Tuesday, January 29, 2008

Defining "Protestantism"

There is a protestant response to the Catholic's charge of a lack of a body of truth to guide a believer that responds with "we disagree about non-essentials, but agree on essentials." Thus, the mark of the truth needed for salvation, by their own rule, is universal agreement on the essential truth(s) of faith. However, when you attempt to catalogue "essentials" with complete agreement among all protestants, there is a problem, because there are always some who deny this or that, leaving only one constant essential between all of them:

"Not Catholic"

You can lead this horse to water, but rather than drink, he usually comes back with "But we agree on essentials..."

Now I see that the obvious has long been obvious; here's James Cardinal Gibbons in "The Faith of our Fathers" in the chapter on the perpetuity of the church:

A remark of De Maistre is worth quoting: "If Protestantism bears always the same name, though its belief has been perpetually shifting, it is because its name is purely negative, and means only the denial of Catholicity, so that the less it believes, and the more it protests, the more consistently Protestant it will be. Since, then, its name becomes continually truer, it must subsist until it perishes, just as an ulcer disappears with the last atom of the flesh which it has been eating away."

There is something almost current in his description of the rise and fall of Arianism:

The Arian schism, soon after its rise, spread rapidly through Europe, Northern Africa, and portions of Asia. It received the support of immense multitudes, and flourished for awhile under the fostering care of several successive emperors. Catholic Bishops were banished from their sees, and their places were filled by Arian intruders. The Church which survived the sword of Paganism, seemed for awhile to yield to the poison of Arianism. But after a shor career of prosperity, this gigantic sect became weakened by intestine divisions, and was finally swept away by other erros which cam following in its footsteps.
One does not have to stretch the immagination too hard to see the "now" in this description.
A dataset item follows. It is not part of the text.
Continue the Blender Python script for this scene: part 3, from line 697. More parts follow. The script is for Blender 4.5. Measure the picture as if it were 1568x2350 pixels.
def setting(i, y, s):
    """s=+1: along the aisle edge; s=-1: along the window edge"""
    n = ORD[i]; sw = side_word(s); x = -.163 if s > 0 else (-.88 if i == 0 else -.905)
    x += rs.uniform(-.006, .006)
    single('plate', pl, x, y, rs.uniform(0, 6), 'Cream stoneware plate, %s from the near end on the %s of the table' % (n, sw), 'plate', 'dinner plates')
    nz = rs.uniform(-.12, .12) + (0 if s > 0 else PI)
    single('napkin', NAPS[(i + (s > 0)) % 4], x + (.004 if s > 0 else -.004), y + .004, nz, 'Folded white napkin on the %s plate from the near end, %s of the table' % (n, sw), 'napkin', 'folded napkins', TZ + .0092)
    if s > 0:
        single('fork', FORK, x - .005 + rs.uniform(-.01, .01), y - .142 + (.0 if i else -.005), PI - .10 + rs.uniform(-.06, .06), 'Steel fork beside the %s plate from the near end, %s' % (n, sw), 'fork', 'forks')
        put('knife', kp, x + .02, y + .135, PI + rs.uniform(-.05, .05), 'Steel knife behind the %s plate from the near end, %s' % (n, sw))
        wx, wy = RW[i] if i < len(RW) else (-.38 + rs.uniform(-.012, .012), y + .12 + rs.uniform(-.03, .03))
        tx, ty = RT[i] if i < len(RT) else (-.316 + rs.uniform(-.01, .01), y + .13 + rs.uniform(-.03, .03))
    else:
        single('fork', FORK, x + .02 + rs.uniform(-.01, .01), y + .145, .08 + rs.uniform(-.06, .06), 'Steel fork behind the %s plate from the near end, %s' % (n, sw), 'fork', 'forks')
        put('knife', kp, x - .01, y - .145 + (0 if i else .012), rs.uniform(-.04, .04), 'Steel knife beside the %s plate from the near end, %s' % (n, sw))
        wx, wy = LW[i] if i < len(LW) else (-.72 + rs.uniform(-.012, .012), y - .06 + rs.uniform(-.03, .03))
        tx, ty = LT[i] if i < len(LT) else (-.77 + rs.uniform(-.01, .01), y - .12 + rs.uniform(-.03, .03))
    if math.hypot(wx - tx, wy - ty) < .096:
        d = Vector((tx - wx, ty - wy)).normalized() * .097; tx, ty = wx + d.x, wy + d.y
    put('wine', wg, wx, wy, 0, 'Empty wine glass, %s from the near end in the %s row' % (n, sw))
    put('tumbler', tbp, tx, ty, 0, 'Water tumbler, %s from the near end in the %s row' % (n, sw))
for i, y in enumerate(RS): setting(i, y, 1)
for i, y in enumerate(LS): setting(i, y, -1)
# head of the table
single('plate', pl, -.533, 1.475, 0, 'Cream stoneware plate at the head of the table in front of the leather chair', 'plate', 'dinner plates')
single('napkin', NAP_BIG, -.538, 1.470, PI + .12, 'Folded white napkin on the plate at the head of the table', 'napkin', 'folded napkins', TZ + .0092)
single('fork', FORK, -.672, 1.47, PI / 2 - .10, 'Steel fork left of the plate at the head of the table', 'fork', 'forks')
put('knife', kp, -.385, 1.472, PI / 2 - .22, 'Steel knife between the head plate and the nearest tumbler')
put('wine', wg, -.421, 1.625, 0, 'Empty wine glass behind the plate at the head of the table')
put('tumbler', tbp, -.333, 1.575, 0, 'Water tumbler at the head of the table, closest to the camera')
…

...and now for something completely different, Will writes:

Did I mention this is the biggest grass hut in the world? It's about as tall as a four story building. The picture I'm sending now is me and Davis (a teacher at the Anglican school. He was my ride today) sitting in front of a shrine where four generations of Bugandan kings are buried.
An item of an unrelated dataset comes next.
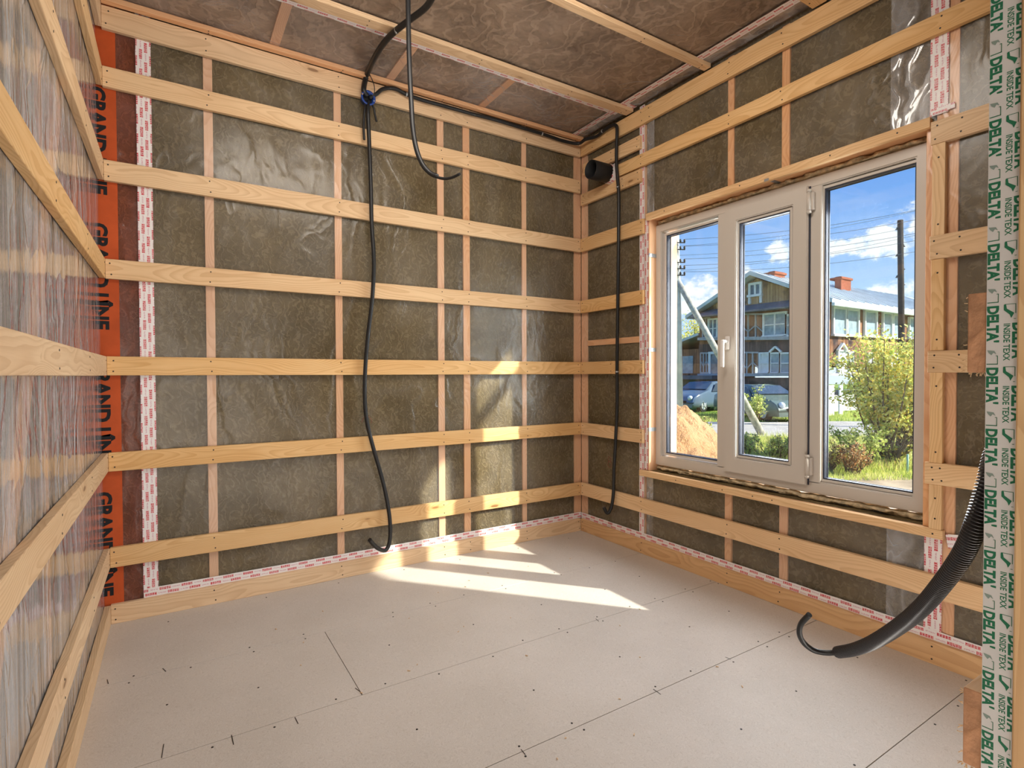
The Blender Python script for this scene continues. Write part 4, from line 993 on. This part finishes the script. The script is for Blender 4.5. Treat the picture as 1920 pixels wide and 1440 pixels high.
# chimneys
for px0, px1, py0, py1, yy_, nm in ((1452, 1472, 511, 530, YM-.4, 0), (1577, 1596, 521, 548, YM-1.3, 1)):
    a = on(1, yy_, px0, py1); b = on(1, yy_, px1, py0)
    bm = bmesh.new(); box(bm, (a.x, yy_, a.z-.9), (b.x, yy_+.35, b.z), .02); box(bm, (a.x-.07, yy_-.07, b.z-.16), (b.x+.07, yy_+.62, b.z-.04), .02); obj('chimney', bm, BRICK, house)
def hwin(face, x0, y0, x1, y1, cols=2, rows=1, off=.05, frame=.09, mat=WHITEP, glass=HGLASS, sill=True, apron=0):
    """window given by its picture rectangle on the gable ('g') or long ('l') face"""
    P = gp if face == 'g' else lp; a = P(x0, (y0+y1)/2); b = P(x1, (y0+y1)/2); zt = P((x0+x1)/2, y0).z; zb = P((x0+x1)/2, y1).z
    if face == 'g': u0, u1 = sorted((a.y, b.y)); mk = lambda u, d, z: Vector((XG-d, u, z))
    else: u0, u1 = sorted((a.x, b.x)); mk = lambda u, d, z: Vector((u, YG-d, z))
    bm = bmesh.new(); fr = frame
    def bb(ua, ub, za, zb_, d0, d1): box(bm, mk(ua, d0, za), mk(ub, d1, zb_))
    bb(u0-fr, u0, zb-fr-apron, zt+fr, 0, off+.06); bb(u1, u1+fr, zb-fr-apron, zt+fr, 0, off+.06); bb(u0, u1, zt, zt+fr, 0, off+.06); bb(u0-fr*1.3, u1+fr*1.3, zb-fr, zb, 0, off+.12)
    for i in range(1, cols): uc = u0+(u1-u0)*i/cols; bb(uc-fr*.4, uc+fr*.4, zb, zt, 0, off+.05)
    for i in range(1, rows): zc = zb+(zt-zb)*i/rows; bb(u0, u1, zc-fr*.3, zc+fr*.3, 0, off+.045)
    f = obj('window', bm, mat, house)
    bm = bmesh.new(); box(bm, mk(u0, .01, zb), mk(u1, .04, zt)); obj('pane', bm, glass, f)
    return f, u0, u1, zb, zt
hwin('g', 1409, 534, 1426, 552, 2, 1, frame=.12, apron=.35)
hwin('g', 1435, 589, 1474, 628, 2, 2, glass=CURT); hwin('g', 1477, 592, 1492, 628, 1, 2, glass=CURT)
hwin('g', 1428, 664, 1443, 698, 1, 2, glass=WHITEP); hwin('g', 1447, 664, 1462, 698, 1, 2, glass=CURT); hwin('g', 1466, 664, 1483, 698, 1, 2, glass=CURT)
hwin('g', 1334, 664, 1348, 702, 1, 1, frame=.14)
hwin('g', 1332, 600, 1345, 632, 2, 2)
# small pediments over the lower windows
for px0, px1, py in ((1443, 1465, 660),):
    a = gp(px0, py, .15); b = gp(px1, py, .15); c = gp((px0+px1)/2, py-10, .15); bm = bmesh.new(); beam(bm, a, c, .12, .08); beam(bm, c, b, .12, .08); obj('pediment', bm, WHITEP, house)
a = lp(1571, 657, .15); b = lp(1588, 657, .15); c = lp(1580, 644, .15); bm = bmesh.new(); beam(bm, a, c, .12, .08); beam(bm, c, b, .12, .08); obj('pediment', bm, WHITEP, house)
# lath pattern of the old glazed verandas
bm = bmesh.new()
for (x0, x1, y0, y1) in ((1389, 1431, 589, 634), (1389, 1423, 661, 703), (1318, 1332, 596, 634), (1314, 1330, 662, 700)):
    xs = [x0+(x1-x0)*i/3 for i in range(4)]
    for x_ in xs: beam(bm, gp(x_, y0, .04), gp(x_, y1, .04), .07, .07, up=Vector((1, 0, 0)))
    beam(bm, gp(x0, y0, .04), gp(x1, y0, .04), .08, .08); beam(bm, gp(x0, y1, .06), gp(x1, y1, .06), .14, .14)
    for i in range(3):
        up_ = i % 2; beam(bm, gp(xs[i], y1-(12 if up_ else 24), .04), gp(xs[i+1], y1-(24 if up_ else 12), .04), .06, .05)
obj('lath_pattern', bm, GREYP, house)
bm = bmesh.new()
for py in (635.5, 703.5): beam(bm, gp(1310, py, .12), gp(1545, py-2, .12), .22, .16)
obj('ledge', bm, GREYP, house)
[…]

This kings were interesting characters. One of them killed 22 Catholics (now saints, I think you've told me about them before [St. Charles Lwanga and companions, martyrs of Uganda]) because he was scared the "Kingdom of Heaven" would overtake his kingdom! And these guys were polygamists who would put fundamentalist Mormons to shame. One had 112 wives and 136 kids (oh, the nagging!). The most conservative one of the four still had 32 wives and had one kid with each wife. The tour guide jokingly called this 'family planning'. Which reminds me, with all that McLovin going around these guys have lots of ancestors, and all of the tour guides are descendants of these kings.